(Stated task): Quote the material below exactly as written, from the first line to the line that holds "mb.build('sign_text', M['ink'], sg, 0)", endpoints included.

(Given data):

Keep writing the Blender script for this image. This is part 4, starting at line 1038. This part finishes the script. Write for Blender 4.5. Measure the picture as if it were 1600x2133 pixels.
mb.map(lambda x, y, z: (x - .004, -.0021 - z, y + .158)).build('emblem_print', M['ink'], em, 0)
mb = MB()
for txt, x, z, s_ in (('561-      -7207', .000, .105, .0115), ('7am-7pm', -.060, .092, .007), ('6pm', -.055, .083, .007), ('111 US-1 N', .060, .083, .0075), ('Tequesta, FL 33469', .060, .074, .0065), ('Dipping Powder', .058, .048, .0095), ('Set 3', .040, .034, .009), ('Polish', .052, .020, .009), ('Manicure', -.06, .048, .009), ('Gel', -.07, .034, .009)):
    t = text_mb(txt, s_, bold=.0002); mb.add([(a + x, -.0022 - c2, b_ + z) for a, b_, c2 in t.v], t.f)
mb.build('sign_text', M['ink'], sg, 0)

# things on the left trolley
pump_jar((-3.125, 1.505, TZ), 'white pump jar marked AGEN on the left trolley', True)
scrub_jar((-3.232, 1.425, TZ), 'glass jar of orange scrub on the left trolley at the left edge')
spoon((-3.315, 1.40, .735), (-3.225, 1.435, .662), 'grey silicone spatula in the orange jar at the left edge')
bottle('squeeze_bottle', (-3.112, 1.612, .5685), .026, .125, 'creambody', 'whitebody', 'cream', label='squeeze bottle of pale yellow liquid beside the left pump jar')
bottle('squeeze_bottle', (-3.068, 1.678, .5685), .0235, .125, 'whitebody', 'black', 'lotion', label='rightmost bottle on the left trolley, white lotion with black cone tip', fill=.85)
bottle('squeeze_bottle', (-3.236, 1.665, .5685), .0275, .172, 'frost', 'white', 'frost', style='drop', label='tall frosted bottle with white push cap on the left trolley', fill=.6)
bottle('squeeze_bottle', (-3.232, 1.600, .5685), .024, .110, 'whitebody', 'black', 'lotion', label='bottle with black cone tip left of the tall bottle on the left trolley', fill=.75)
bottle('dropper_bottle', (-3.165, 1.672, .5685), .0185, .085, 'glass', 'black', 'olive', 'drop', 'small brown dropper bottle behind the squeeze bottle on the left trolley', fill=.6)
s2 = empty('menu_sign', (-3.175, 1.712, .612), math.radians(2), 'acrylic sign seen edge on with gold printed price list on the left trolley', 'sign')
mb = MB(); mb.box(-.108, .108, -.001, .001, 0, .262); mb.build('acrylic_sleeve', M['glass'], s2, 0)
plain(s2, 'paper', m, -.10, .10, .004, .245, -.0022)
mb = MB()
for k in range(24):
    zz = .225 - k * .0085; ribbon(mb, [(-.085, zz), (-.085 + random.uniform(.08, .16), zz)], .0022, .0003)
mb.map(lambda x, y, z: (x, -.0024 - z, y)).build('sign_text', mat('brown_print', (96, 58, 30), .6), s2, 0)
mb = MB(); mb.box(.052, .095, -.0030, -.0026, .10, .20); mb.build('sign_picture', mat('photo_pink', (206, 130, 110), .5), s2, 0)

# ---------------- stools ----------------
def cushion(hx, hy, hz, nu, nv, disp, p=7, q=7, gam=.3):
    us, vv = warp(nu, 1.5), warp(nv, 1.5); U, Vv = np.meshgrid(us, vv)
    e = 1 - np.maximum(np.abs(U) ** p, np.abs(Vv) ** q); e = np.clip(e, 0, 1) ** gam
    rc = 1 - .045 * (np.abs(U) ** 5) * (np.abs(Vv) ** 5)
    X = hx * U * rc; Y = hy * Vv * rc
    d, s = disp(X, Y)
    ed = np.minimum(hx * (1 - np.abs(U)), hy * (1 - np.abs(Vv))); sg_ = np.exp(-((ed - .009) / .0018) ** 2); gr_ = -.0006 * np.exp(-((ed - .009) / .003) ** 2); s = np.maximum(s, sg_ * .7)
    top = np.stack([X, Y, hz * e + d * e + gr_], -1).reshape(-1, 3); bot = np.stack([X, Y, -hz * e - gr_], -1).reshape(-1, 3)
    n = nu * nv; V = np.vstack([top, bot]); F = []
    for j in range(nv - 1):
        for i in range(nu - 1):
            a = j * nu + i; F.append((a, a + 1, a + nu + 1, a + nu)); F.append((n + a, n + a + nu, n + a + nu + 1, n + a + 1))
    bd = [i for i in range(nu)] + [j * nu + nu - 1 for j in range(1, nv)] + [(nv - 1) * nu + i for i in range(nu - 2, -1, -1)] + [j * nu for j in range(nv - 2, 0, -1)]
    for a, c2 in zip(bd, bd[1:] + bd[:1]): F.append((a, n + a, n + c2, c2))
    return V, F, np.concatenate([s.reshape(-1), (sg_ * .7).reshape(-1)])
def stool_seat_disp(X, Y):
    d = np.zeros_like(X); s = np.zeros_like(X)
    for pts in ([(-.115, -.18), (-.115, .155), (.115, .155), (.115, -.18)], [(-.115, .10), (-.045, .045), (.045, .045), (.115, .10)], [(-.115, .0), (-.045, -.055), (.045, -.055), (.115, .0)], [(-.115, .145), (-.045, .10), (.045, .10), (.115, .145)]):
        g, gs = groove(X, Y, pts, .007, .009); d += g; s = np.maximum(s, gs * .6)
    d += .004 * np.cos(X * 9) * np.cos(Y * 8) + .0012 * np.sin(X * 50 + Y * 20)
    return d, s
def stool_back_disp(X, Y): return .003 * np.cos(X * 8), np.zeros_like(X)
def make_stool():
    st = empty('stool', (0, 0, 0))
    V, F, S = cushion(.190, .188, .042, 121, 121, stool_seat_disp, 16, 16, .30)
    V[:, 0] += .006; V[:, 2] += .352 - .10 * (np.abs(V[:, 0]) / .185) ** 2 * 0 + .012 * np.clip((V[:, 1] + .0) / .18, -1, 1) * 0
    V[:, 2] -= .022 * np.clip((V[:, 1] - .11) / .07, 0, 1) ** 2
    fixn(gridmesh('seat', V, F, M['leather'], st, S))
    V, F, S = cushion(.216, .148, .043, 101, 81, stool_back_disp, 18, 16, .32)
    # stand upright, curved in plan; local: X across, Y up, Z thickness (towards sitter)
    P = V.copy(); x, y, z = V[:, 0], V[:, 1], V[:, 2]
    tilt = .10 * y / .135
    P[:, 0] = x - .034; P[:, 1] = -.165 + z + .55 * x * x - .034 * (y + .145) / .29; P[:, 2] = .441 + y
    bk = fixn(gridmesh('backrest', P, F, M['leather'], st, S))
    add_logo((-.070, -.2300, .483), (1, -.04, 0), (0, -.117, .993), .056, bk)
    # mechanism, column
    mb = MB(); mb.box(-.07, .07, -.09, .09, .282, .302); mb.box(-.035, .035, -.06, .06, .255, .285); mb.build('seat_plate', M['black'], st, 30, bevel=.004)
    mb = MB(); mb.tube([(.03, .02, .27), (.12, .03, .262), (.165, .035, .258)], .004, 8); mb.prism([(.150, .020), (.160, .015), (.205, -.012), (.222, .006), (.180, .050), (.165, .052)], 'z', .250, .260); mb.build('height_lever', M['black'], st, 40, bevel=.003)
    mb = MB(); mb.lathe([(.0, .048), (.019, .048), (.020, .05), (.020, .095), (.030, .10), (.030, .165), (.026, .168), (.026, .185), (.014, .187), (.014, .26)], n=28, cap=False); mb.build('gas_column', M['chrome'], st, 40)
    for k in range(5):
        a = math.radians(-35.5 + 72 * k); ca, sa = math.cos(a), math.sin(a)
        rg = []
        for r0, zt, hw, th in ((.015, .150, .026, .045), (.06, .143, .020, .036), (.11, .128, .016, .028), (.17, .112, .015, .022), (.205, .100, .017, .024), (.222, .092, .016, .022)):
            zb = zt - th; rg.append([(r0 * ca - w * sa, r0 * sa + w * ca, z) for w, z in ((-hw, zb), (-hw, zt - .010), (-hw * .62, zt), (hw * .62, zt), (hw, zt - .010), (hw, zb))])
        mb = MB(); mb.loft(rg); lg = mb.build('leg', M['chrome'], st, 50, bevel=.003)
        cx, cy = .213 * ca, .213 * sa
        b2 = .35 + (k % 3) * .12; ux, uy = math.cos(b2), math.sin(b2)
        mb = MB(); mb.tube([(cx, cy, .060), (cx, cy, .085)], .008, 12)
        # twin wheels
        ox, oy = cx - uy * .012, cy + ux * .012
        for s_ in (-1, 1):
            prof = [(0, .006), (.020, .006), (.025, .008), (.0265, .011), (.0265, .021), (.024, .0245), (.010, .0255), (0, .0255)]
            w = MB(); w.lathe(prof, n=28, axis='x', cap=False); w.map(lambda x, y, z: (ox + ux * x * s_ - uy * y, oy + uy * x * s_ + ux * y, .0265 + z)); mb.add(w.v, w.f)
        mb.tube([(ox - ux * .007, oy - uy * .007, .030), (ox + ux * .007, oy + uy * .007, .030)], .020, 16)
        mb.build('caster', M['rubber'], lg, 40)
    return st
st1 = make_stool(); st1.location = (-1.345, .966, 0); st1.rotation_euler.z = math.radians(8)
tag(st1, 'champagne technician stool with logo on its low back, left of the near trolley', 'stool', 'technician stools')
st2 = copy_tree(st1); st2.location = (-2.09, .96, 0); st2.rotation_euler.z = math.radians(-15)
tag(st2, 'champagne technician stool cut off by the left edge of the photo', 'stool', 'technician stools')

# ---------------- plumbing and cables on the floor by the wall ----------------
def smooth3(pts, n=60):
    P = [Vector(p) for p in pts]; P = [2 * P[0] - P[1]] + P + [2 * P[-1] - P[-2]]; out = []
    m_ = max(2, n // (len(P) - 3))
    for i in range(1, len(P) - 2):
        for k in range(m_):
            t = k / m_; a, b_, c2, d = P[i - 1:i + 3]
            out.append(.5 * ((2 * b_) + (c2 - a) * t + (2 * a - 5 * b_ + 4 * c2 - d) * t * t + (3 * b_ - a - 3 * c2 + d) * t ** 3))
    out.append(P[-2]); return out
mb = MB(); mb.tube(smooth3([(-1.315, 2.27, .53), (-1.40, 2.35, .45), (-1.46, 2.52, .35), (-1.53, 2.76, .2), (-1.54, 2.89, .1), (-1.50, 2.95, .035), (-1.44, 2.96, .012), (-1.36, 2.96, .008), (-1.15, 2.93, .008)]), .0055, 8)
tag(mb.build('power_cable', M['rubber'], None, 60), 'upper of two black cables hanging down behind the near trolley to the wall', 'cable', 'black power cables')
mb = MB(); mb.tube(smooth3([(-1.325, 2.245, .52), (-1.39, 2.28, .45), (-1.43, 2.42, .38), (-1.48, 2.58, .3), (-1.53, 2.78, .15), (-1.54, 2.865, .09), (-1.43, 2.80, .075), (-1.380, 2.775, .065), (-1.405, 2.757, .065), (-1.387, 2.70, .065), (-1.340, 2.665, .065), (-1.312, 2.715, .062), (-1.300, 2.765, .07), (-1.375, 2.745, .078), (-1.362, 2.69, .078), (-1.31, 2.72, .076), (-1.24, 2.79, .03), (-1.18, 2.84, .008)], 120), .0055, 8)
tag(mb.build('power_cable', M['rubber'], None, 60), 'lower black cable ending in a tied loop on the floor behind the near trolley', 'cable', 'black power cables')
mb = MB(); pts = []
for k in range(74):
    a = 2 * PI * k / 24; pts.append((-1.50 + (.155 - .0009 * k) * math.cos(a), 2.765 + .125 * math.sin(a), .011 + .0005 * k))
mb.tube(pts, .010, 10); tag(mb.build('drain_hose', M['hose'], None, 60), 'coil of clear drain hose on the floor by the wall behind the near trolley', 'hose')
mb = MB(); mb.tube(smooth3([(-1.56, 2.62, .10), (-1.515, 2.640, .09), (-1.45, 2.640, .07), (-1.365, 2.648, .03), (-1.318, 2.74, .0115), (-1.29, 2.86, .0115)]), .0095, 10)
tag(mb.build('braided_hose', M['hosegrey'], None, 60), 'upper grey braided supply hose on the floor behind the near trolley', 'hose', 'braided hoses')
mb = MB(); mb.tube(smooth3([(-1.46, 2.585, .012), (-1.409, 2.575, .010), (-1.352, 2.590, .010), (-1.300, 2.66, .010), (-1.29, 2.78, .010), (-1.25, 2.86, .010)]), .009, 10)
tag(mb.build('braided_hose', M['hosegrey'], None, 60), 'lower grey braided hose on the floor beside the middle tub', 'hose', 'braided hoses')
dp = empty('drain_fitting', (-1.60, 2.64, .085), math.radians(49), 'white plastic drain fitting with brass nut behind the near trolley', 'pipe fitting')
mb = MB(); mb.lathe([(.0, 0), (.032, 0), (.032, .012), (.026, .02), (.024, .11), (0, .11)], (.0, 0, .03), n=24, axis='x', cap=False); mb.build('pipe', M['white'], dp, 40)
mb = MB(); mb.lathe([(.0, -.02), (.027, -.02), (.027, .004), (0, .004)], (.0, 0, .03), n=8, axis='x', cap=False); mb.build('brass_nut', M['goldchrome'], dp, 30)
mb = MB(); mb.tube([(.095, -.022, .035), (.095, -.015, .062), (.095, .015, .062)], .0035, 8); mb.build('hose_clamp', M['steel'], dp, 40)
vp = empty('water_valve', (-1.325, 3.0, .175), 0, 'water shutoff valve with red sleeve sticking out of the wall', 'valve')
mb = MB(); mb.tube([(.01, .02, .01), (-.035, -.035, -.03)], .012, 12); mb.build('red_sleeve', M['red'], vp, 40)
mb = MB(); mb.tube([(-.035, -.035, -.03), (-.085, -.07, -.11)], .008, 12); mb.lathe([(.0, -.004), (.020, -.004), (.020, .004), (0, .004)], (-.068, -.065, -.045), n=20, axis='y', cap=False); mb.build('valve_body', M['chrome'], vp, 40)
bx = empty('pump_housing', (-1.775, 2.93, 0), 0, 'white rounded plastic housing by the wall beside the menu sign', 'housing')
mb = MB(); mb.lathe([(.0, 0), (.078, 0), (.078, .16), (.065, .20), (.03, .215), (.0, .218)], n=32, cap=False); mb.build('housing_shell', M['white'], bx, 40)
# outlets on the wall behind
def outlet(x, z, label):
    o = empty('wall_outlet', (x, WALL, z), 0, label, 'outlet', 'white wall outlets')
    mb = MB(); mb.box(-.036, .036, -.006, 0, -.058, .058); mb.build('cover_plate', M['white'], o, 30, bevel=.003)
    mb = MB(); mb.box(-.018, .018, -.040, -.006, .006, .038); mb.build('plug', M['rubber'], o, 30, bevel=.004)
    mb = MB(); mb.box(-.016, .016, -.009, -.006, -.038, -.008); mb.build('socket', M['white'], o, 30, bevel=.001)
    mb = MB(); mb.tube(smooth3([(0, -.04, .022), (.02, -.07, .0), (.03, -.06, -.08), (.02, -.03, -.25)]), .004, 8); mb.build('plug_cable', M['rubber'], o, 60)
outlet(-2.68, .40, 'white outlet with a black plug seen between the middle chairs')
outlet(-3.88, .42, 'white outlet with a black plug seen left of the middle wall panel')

(Solution to this exercise):
Keep writing the Blender script for this image. This is part 4, starting at line 1038. This part finishes the script. Write for Blender 4.5. Measure the picture as if it were 1600x2133 pixels.
mb.map(lambda x, y, z: (x - .004, -.0021 - z, y + .158)).build('emblem_print', M['ink'], em, 0)
mb = MB()
for txt, x, z, s_ in (('561-      -7207', .000, .105, .0115), ('7am-7pm', -.060, .092, .007), ('6pm', -.055, .083, .007), ('111 US-1 N', .060, .083, .0075), ('Tequesta, FL 33469', .060, .074, .0065), ('Dipping Powder', .058, .048, .0095), ('Set 3', .040, .034, .009), ('Polish', .052, .020, .009), ('Manicure', -.06, .048, .009), ('Gel', -.07, .034, .009)):
    t = text_mb(txt, s_, bold=.0002); mb.add([(a + x, -.0022 - c2, b_ + z) for a, b_, c2 in t.v], t.f)
mb.build('sign_text', M['ink'], sg, 0)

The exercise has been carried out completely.